## Start Given data

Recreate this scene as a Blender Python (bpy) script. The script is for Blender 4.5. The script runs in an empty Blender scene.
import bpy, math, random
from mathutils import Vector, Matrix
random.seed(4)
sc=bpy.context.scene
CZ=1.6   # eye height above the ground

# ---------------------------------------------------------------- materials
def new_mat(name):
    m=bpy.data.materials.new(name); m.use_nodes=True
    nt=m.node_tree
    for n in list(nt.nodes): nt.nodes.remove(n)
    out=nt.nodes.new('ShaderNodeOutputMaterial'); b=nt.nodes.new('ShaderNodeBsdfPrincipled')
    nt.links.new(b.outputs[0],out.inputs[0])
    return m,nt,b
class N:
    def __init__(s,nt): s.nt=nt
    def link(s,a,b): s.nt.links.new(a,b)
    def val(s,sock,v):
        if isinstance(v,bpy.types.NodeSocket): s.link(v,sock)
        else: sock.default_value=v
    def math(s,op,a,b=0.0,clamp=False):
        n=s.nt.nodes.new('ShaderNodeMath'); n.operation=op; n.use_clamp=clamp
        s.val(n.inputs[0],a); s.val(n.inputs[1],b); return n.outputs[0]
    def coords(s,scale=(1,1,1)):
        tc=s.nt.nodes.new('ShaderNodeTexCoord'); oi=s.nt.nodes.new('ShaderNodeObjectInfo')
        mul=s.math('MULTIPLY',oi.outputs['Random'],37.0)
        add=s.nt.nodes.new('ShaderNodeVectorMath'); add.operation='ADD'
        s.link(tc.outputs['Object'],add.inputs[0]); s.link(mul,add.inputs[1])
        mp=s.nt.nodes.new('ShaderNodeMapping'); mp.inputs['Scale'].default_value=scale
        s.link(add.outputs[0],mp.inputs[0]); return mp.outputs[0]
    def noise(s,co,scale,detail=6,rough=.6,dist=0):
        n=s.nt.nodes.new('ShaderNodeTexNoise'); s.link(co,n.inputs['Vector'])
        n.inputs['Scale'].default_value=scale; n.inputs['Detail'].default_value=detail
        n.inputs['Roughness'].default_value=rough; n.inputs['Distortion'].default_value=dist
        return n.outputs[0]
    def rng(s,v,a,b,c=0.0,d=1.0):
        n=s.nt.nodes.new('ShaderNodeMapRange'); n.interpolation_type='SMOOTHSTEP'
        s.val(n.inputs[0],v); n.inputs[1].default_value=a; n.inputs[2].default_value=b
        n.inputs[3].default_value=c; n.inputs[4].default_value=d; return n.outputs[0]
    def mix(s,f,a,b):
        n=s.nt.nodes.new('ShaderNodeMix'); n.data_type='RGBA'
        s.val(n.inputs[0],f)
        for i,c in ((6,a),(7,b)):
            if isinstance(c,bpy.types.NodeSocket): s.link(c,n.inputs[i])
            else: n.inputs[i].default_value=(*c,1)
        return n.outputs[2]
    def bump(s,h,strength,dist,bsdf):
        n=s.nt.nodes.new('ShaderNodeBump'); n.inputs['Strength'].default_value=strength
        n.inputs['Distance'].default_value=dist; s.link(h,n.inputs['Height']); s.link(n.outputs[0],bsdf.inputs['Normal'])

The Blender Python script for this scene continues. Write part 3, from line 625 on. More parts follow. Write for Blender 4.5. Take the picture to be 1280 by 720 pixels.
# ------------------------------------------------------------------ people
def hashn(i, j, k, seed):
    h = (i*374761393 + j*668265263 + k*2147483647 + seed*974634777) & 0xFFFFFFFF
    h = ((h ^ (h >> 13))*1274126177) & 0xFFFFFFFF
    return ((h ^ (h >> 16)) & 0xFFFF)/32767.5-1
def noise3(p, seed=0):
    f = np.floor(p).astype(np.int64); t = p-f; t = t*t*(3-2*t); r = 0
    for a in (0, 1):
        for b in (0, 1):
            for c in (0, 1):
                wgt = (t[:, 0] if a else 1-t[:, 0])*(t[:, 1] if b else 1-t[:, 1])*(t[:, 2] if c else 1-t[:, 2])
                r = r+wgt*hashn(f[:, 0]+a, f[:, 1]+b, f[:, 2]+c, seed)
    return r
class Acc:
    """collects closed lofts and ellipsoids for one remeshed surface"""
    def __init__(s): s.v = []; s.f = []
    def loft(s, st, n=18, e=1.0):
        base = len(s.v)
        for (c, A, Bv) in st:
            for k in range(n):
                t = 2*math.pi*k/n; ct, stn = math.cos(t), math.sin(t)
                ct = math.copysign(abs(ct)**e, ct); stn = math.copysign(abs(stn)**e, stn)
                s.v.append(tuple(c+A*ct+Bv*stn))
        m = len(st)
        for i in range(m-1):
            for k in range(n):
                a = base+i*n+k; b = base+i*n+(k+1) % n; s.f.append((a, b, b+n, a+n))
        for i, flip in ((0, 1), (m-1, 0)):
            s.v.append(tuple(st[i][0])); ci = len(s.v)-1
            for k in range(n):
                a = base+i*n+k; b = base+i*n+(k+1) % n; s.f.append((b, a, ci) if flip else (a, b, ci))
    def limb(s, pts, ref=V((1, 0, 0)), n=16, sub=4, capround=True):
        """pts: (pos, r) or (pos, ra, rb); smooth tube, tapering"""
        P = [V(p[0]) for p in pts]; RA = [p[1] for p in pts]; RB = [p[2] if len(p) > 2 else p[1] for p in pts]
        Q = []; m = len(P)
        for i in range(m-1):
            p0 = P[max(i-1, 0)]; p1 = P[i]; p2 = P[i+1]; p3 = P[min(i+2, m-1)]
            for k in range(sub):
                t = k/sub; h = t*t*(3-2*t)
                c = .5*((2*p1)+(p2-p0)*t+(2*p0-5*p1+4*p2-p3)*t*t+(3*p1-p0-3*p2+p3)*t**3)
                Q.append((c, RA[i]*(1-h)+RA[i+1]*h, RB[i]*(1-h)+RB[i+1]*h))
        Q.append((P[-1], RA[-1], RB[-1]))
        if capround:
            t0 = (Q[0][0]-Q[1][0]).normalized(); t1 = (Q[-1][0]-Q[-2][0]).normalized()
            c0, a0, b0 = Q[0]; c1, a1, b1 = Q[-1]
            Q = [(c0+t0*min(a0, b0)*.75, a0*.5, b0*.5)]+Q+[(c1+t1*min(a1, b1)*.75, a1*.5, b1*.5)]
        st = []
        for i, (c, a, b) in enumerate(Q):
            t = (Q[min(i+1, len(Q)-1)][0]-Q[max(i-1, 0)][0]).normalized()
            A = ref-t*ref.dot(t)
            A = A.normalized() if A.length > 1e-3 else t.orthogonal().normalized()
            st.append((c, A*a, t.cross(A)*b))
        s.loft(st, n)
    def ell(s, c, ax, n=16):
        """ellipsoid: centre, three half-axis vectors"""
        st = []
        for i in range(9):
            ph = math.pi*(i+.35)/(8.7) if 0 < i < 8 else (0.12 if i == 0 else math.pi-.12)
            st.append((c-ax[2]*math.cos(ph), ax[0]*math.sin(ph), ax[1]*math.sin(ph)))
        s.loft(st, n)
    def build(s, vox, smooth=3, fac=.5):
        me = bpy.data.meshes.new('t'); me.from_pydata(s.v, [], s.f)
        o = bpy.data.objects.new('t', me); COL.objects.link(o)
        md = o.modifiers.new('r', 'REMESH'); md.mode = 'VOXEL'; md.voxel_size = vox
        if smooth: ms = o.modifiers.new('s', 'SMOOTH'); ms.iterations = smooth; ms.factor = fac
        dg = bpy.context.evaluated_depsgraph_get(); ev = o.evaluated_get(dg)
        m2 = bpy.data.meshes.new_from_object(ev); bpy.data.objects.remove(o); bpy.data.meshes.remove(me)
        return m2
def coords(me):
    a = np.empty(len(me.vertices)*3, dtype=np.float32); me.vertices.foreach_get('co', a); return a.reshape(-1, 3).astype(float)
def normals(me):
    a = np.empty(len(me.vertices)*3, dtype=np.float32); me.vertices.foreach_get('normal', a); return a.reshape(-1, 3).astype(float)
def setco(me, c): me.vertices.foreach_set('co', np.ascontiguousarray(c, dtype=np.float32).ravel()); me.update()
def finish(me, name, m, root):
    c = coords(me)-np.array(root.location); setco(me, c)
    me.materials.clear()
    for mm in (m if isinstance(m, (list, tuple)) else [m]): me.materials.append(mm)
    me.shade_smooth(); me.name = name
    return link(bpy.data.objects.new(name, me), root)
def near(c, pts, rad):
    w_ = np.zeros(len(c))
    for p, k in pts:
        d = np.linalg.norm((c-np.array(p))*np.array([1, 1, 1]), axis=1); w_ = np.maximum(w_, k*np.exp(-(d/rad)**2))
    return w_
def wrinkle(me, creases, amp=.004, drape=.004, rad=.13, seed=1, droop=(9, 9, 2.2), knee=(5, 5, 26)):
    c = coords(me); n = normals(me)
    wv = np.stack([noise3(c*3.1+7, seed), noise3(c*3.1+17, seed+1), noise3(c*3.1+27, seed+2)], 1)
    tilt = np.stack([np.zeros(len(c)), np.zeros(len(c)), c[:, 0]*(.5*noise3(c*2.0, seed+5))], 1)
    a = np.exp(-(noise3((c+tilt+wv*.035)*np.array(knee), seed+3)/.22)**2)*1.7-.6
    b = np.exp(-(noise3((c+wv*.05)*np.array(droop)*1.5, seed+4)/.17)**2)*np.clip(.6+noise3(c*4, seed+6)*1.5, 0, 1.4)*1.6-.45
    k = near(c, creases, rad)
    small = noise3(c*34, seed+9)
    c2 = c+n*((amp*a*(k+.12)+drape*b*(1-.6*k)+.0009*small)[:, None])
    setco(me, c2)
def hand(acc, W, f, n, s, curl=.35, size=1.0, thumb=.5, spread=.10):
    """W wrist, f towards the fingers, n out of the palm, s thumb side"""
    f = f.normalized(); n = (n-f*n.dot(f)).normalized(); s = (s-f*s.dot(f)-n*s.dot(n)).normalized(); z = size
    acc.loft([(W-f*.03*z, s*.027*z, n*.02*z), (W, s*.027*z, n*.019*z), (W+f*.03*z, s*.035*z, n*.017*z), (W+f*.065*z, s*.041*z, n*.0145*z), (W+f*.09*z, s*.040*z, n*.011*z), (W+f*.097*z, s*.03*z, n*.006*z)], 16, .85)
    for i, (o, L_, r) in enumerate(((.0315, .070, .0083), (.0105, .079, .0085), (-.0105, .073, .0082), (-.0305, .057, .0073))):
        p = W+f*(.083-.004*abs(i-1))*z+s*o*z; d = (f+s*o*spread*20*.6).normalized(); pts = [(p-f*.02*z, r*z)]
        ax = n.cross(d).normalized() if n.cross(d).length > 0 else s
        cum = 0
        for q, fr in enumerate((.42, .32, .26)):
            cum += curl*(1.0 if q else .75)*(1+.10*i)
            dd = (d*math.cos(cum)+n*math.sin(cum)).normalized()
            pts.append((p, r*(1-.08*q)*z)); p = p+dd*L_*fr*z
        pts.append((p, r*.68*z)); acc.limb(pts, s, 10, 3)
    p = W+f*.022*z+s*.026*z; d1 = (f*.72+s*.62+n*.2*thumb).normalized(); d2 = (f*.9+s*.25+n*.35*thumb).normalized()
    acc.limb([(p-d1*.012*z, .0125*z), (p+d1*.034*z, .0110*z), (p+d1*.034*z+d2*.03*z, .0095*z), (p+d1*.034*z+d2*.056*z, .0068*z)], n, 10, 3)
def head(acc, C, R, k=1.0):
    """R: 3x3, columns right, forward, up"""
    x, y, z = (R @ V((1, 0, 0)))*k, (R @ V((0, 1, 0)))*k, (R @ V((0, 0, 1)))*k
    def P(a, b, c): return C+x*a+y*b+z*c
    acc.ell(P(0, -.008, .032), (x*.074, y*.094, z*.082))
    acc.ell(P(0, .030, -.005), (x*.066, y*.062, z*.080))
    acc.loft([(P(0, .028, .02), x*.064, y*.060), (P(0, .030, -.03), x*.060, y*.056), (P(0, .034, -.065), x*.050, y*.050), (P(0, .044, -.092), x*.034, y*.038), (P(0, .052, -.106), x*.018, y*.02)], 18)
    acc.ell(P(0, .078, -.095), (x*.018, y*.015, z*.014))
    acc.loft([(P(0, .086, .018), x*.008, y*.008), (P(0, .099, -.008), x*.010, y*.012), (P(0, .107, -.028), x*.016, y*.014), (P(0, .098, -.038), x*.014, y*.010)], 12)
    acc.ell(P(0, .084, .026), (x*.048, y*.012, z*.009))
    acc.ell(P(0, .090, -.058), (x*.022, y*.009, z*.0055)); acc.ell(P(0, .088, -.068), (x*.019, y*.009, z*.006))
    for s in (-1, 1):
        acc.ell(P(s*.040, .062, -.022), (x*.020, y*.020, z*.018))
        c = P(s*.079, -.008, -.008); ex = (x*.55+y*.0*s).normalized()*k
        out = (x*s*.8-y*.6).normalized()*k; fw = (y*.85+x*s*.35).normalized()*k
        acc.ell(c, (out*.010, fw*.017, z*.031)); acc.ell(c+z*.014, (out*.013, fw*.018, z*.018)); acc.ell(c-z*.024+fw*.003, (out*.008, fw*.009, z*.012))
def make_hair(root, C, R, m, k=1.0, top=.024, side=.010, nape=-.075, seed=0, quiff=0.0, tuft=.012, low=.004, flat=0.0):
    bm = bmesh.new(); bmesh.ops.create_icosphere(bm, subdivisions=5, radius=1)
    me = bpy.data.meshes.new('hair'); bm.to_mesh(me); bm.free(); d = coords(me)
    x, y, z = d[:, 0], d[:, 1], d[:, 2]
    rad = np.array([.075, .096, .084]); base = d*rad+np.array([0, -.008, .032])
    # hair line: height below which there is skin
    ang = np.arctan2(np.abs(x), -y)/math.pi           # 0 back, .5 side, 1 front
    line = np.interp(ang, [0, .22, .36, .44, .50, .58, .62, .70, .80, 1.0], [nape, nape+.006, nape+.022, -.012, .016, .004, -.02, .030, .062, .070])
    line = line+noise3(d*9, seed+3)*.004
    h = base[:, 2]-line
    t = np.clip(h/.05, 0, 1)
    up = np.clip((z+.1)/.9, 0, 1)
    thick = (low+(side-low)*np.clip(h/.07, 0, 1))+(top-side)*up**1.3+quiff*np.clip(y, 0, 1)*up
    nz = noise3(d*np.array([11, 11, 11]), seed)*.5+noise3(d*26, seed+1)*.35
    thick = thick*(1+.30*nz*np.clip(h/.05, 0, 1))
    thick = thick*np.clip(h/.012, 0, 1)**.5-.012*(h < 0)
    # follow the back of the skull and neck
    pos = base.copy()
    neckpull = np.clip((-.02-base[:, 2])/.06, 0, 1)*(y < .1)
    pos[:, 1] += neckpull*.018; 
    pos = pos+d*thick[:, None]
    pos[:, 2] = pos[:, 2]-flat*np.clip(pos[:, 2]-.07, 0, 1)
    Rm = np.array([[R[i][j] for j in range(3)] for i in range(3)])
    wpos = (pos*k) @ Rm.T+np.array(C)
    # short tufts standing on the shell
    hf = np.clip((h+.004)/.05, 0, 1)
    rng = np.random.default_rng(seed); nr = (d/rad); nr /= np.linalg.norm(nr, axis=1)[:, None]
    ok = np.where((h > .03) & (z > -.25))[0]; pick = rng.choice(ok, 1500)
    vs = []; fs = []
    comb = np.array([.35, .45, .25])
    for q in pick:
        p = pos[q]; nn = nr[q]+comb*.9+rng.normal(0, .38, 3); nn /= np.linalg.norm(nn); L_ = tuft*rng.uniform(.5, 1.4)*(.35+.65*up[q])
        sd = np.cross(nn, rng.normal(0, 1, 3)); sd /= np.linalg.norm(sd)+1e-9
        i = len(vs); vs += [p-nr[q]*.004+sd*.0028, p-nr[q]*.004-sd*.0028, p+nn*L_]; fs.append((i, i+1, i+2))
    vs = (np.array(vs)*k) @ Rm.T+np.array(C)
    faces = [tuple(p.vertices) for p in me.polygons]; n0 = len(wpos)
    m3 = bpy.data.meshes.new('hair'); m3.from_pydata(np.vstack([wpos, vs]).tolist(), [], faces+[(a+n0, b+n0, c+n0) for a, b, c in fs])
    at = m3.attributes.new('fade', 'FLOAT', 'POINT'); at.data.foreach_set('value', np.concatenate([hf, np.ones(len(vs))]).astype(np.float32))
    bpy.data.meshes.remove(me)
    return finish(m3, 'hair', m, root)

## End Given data

- **Short task**
Emit, unaltered, the lines from the top of the listing down through the line that holds "above the ground"; emit nothing else.

- **Complete answer**
Recreate this scene as a Blender Python (bpy) script. The script is for Blender 4.5. The script runs in an empty Blender scene.
import bpy, math, random
from mathutils import Vector, Matrix
random.seed(4)
sc=bpy.context.scene
CZ=1.6   # eye height above the ground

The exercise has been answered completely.